## WHAT TO WORK ON
Restate word for word the lines that begin the listing and end with the line holding "from mathutils import Vector, Matrix".

----

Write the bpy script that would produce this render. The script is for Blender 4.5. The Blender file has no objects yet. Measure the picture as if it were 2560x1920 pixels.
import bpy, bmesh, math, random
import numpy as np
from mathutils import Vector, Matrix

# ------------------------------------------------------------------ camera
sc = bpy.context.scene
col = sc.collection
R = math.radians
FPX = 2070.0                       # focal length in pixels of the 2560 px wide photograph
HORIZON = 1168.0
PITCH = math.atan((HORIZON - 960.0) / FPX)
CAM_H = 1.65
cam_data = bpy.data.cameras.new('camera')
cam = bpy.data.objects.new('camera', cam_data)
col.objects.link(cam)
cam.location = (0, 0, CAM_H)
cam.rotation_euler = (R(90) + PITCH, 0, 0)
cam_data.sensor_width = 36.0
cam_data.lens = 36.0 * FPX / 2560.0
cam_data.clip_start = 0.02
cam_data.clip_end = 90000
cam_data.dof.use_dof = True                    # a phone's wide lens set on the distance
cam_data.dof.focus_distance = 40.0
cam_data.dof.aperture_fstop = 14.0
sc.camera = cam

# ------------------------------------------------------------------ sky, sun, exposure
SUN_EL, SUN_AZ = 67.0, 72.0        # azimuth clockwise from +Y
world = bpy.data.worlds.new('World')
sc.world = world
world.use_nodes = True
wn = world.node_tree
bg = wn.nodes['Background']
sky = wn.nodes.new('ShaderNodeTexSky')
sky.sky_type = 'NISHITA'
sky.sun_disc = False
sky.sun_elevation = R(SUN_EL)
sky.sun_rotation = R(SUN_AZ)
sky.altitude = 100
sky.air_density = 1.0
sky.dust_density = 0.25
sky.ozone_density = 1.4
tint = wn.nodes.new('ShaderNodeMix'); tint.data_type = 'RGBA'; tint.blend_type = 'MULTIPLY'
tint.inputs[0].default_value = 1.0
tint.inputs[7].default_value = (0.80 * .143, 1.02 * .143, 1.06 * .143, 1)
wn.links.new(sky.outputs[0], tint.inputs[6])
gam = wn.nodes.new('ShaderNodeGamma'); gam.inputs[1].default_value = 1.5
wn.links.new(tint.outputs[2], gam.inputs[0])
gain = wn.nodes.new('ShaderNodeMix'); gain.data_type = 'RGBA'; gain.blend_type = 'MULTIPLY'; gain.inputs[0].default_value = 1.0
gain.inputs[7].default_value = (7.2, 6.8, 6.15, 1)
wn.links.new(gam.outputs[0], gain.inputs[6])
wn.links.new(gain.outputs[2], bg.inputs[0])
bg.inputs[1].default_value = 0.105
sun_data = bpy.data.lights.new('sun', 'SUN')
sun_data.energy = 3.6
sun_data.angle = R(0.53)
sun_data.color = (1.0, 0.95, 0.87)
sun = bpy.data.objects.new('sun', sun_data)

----

## ANSWER TO THE PROBLEM
Write the bpy script that would produce this render. The script is for Blender 4.5. The Blender file has no objects yet. Measure the picture as if it were 2560x1920 pixels.
import bpy, bmesh, math, random
import numpy as np
from mathutils import Vector, Matrix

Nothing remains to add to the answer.